OBJECTIVE:
Keep every line where the word "that" appears; drop the rest.

RECORDS SUPPLIED:
==========

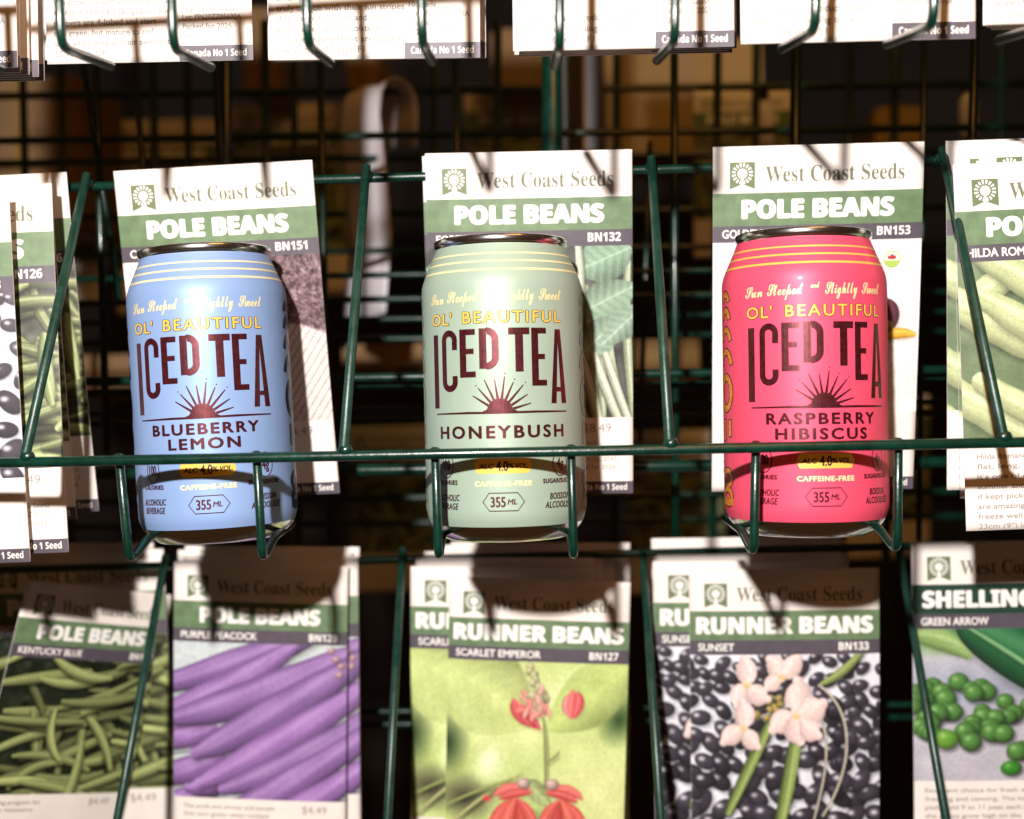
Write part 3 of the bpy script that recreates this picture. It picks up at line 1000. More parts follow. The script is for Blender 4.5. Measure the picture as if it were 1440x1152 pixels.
def drink_can(label, body_mat, flavour, ink, stripe_mat, band_fill, band_line, script_mat, sugar):
    root = thing('drink_can', label, 'drink can', 'iced tea cans standing in the rack pockets')
    v, f = lathe(CAN_PROF)
    body = link('can_body', mesh('can_body', v, f, [body_mat], None, True), root)
    base_prof = [(0.01, 9.5), (8, 8.8), (15, 6.6), (20, 3.0), (22.4, .7), (23.4, 0.05), (24.6, 0.0), (25.5, .35), (26.8, 1.2), (28.3, 2.3), (29.8, 3.7), (31.0, 5.4), (31.55, 6.62)]
    v, f = lathe(base_prof)
    link('can_base', mesh('can_base', v, f, [ALU], None, True), root)
    lid_prof = [(26.88, 118.3), (26.9, 118.9), (27.35, 119.2), (27.6, 119.8), (27.6, 121.4), (27.3, 121.9), (26.8, 122.1), (26.2, 121.9), (25.9, 121.2), (25.3, 117.2), (24.0, 115.4), (22.8, 115.6), (22.2, 117.4), (21.4, 117.8), (8, 117.8), (.01, 117.8)]
    v, f = lathe(lid_prof)
    lid = link('lid', mesh('lid', v, f, [ALUD], None, True), root)
    # pull tab lying on the lid
    bm = bmesh.new()
    n = 24
    ring = []
    for zz in (118.6, 119.4):
        ring.append([bm.verts.new((8 * MM * math.cos(2 * PI * k / n), (12.5 * math.sin(2 * PI * k / n) + 4) * MM, zz * MM)) for k in range(n)])
    bm.faces.new(ring[1]); bm.faces.new(ring[0][::-1])
    for k in range(n):
        bm.faces.new((ring[0][k], ring[0][(k + 1) % n], ring[1][(k + 1) % n], ring[1][k]))
    me = bpy.data.meshes.new('pull_tab'); bm.to_mesh(me); bm.free(); me.materials.append(ALU)
    link('pull_tab', me, lid)
    # three rings of colour round the shoulder
    for (z, hw) in ((107.6, .42), (111.0, .36), (114.2, .32)):
        v, f = lathe([(can_radius(z - hw) + .05, z - hw), (can_radius(z) + .07, z), (can_radius(z + hw) + .05, z + hw)])
        link('shoulder_stripe', mesh('shoulder_stripe', v, f, [stripe_mat], None, True), body)
    def part(name, fill):
        s = Sheet(); fill(s)
        return s.build(name, can_map, body, cut=1.5)
    def L(a): return S(480 + a / 3)
    def slogan(s):
        for (t, x0, x1, z, h) in (('Sun', 412, 464, 94.6, 4.7), ('Steeped', 480, 606, 94.9, 4.9), ('and', 634, 668, 97.4, 2.6), ('Slightly', 690, 826, 95.0, 5.0), ('Sweet', 848, 936, 95.2, 4.9)):
            s.text(t, L(x0), z, script_mat, w=L(x1) - L(x0), h=h, style='script', fat=.06, rot=.02)
    part('slogan_lettering', slogan)
    def brand(s):
        for (fat, m, l) in ((.40, ink, .08), (.10, YELLOW, .16)):
            s.text("OL'", L(416), 86.4, m, w=L(494) - L(416), h=4.5, style='sans', fat=fat, layer=l, space=1.1)
            s.text('BEAUTIFUL', L(541), 86.6, m, w=L(930) - L(541), h=4.5, style='sans', fat=fat, layer=l, space=1.25)
    part('brand_lettering', brand)
    part('title_lettering', lambda s: iced_tea(s, ink))
    part('sun_emblem', lambda s: sun_emblem(s, ink))
    def flav(s):
        if len(flavour) == 1:
            s.text(flavour[0], S(707), 41.6, ink, w=54, h=4.7, style='sans', align='c', fat=.28, space=1.3)
        else:
            s.text(flavour[0], S(707), 44.9, ink, w=45, h=4.2, style='sans', align='c', fat=.28, space=1.25)
            s.text(flavour[1], S(706), 39.0, ink, w=29 if len(flavour[1]) < 6 else 37, h=4.2, style='sans', align='c', fat=.28, space=1.25)
    part('flavour_lettering', flav)
    def strength(s):
        x, z = S(709), 30.6
        s.poly([(x - 11.6, z), (x - 10.2, z + 2.9), (x + 10.2, z + 2.9), (x + 11.6, z), (x + 10.2, z - 2.9), (x - 10.2, z - 2.9)], .08, YELLOW)
        s.text('ALC', x - 9.4, z - 1.0, BLACKINK, w=5.4, h=2.0, layer=.13, fat=.10, shear=.15)
        s.text('4.0', x - 2.6, z - 1.9, BLACKINK, w=4.6, h=3.9, layer=.13, fat=.16)
        s.text('%', x + 2.2, z - .9, BLACKINK, w=2.0, h=2.0, layer=.13, fat=.10)
        s.text('VOL.', x + 4.7, z - .9, BLACKINK, w=5.2, h=2.0, layer=.13, fat=.10, shear=.15)
    part('strength_panel', strength)
    def facts(s):
        for (px, t, wtx) in ((633.5, '100', 4.2), (786, sugar, 3.4)):
            x = S(px)
            s.ring(x, 31.0, 3.6, 5.0, .42, .08, ink, n=32)
            s.text(t, x, 29.2, ink, w=wtx, h=3.9, align='c', fat=.12)
        s.text('CALORIES', S(633), 23.4, ink, w=11.5, h=1.7, align='c', fat=.13, space=1.1)
        s.text('SUGAR/SUCRE', S(784), 23.4, ink, w=15.0, h=1.7, align='c', fat=.13, space=1.1)
        s.text('CAFFEINE-FREE', S(709), 22.8, YELLOW if script_mat is not PALEYEL else PALEYEL, w=22.5, h=1.9, align='c', fat=.16, space=1.15)
        for (px, a, b) in ((633, 'ALCOHOLIC', 'BEVERAGE'), (785, 'BOISSON', 'ALCOOLISÉE')):
            s.text(a, S(px), 17.0, ink, w=len(a) * 1.42, h=2.5, align='c', fat=.09, shear=.14, space=1.1)
            s.text(b, S(px), 13.6, ink, w=len(b) * 1.42, h=2.5, align='c', fat=.09, shear=.14, space=1.1)
        x, z = S(709), 16.6
        hx = [(x - 8.2, z), (x - 5.6, z + 3.5), (x + 5.6, z + 3.5), (x + 8.2, z), (x + 5.6, z - 3.5), (x - 5.6, z - 3.5)]
        s.stroke(hx, .4, .08, ink, closed=True)
        s.text('355', x - 5.0, z - 1.9, ink, w=5.7, h=3.9, fat=.14)
        s.text('ML', x + 1.6, z - 1.0, ink, w=3.6, h=2.1, fat=.08, shear=.15)
    part('facts_lettering', facts)
    for sx in (-47.5, 47.5):
        part('side_lettering', lambda s: side_band(s, sx, band_fill, band_line))
    return root


# ------------------------------------------------------------------ the wire rack
WIRE = mat('green_painted_wire', (0.0015, 0.024, 0.0145), 0.30, 0.0, var=.3, scale=220, bump=.12, bscale=400, coat=.35)
WIRE2 = mat('worn_green_paint', (0.014, 0.048, 0.033), 0.38, 0.0, var=.9, scale=150, var_col=(0.002, 0.028, 0.017), bump=.15, bscale=300)


def tube(pts, r, n=12, corner=0.0, m=None, name='wire', parent=None):
    P = [Vector(p) for p in pts]
    if corner > 0:
        Q = [P[0]]
        for a, b, c in zip(P, P[1:], P[2:]):
            d0, d1 = (a - b), (c - b)
            k = min(corner, d0.length * .45, d1.length * .45)
            s, e = b + d0.normalized() * k, b + d1.normalized() * k
            for i in range(7):
                t = i / 6
                Q.append(s * (1 - t) ** 2 + b * 2 * t * (1 - t) + e * t * t)
        Q.append(P[-1])
        P = Q
    v, f = [], []
    up = Vector((0.31, 0.11, 0.94))
    for i, p in enumerate(P):
        d = (P[min(i + 1, len(P) - 1)] - P[max(i - 1, 0)]).normalized()
        if i == 0:
            x = d.orthogonal().normalized()
        else:
            x = (x - d * x.dot(d)).normalized()
        y = d.cross(x)
        for k in range(n):
            a = 2 * PI * k / n
            v.append(p + (x * math.cos(a) + y * math.sin(a)) * r)
    for i in range(len(P) - 1):
        for k in range(n):
            f.append((i * n + k, i * n + (k + 1) % n, (i + 1) * n + (k + 1) % n, (i + 1) * n + k))
    # rounded ends
    for (i, s) in ((0, -1), (len(P) - 1, 1)):
        d = (P[1] - P[0]).normalized() * -1 if i == 0 else (P[-1] - P[-2]).normalized()
        b = len(v)
        v.append(P[i] + d * r * .6)
        for k in range(n):
            q = (i * n + k, i * n + (k + 1) % n, b)
            f.append(q if s > 0 else q[::-1])
    return link(name, mesh(name, v, f, [m or WIRE], None, True), parent)


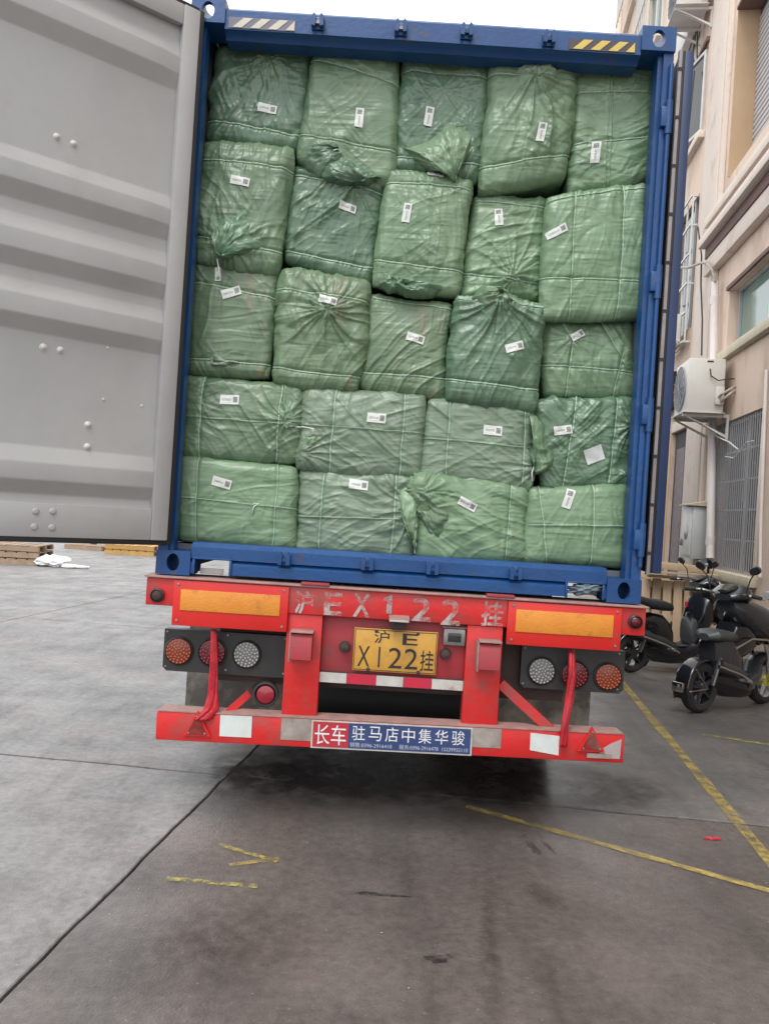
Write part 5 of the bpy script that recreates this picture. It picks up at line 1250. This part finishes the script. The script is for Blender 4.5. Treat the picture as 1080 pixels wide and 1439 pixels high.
# roller shutter in its deep ochre recess
h = holes['shutter']
wbx('recess_side', 'reveal', h[1] - .012, h[1] - .001, -T - .02, .03, h[2], h[3] - .001, b=0)
wbx('recess_head', 'brown', h[0], h[1] - .013, -T - .02, .05, h[3] - .05, h[3] - .001, b=0)
sh = wbx('roller_shutter', 'alu', h[0], h[1] - .02, -T - .05, -T - .03, h[2], h[3] - .051, b=0)
nsl = int((h[3] - .06 - h[2]) / .085)
for i in range(nsl):
    z = h[2] + i * .085
    MB(WM).prism([(-T - .028, z + .004), (-T - .006, z + .014), (-T - .002, z + .045), (-T - .010, z + .070), (-T - .028, z + .079)], 'x', h[0], h[1] - .021).build('slat', M['shutter'], sh, smooth=False)
# doorway
h = holes['door']
dw_ = wbx('doorway_frame', 'reveal', h[1] + .002, h[1] + .8, .001, .012, 0, h[3] + .05)
wbx('doorway_frame', 'trim', h[0] - .24, h[0] - .002, .001, .010, 0, h[3] + .9); wbx('door_lintel', 'trim', h[0], h[1], .001, .012, h[3] + .001, h[3] + .16)
dm = (h[0] + h[1]) / 2
dl = wbx('door_leaf', 'dark_room', h[0] + .01, h[1] - .05, -.10, -.06, .02, h[3] - .02, label='dark double door with a faded notice')
M['poster'] = mat('faded_notice', (.08, .07, .075), .6, col2=(.20, .13, .14), nscale=9)
wbx('door_panel', 'poster', dm, h[1] - .2, -.058, -.050, .7, h[3] - .3, b=0, parent=dl)
# awning box above the doorway
a0, a1 = ws(951, 560)[0], ws(934, 560)[0]
wbx('shade_box', 'dark_room', a0, a1, .01, .22, ws(940, 580)[1], ws(940, 540)[1] + .1)
# barred window with its cage
h = holes['cage']
w_ = wbx('window', 'glass_dark', h[0], h[1], -.07, -.06, h[2], h[3], b=0, label='upper window inside a white steel cage')
cz0, cz1 = h[2] - .25, h[3] - .05
for i in range(6): z = cz0 + (cz1 - cz0) * i / 5; wbx('cage_rail', 'cage', h[0] + .02, h[1] - .02, .10, .12, z, z + .035, b=0, parent=w_)
for i in range(5):
    s_ = h[0] + .02 + (h[1] - h[0] - .07) * i / 4; wbx('cage_bar', 'cage', s_, s_ + .03, .075, .098, cz0, cz1, b=0, parent=w_)
for z in (cz0, cz0 + (cz1 - cz0) * .4, cz0 + (cz1 - cz0) * .8, cz1):
    for s_ in (h[0] + .02, h[1] - .05): wbx('cage_arm', 'cage', s_, s_ + .03, .0, .074, z, z + .03, b=0, parent=w_)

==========

EXERCISE RESPONSE:
Write part 3 of the bpy script that recreates this picture. It picks up at line 1000. More parts follow. The script is for Blender 4.5. Measure the picture as if it were 1440x1152 pixels.
Write part 5 of the bpy script that recreates this picture. It picks up at line 1250. This part finishes the script. The script is for Blender 4.5. Treat the picture as 1080 pixels wide and 1439 pixels high.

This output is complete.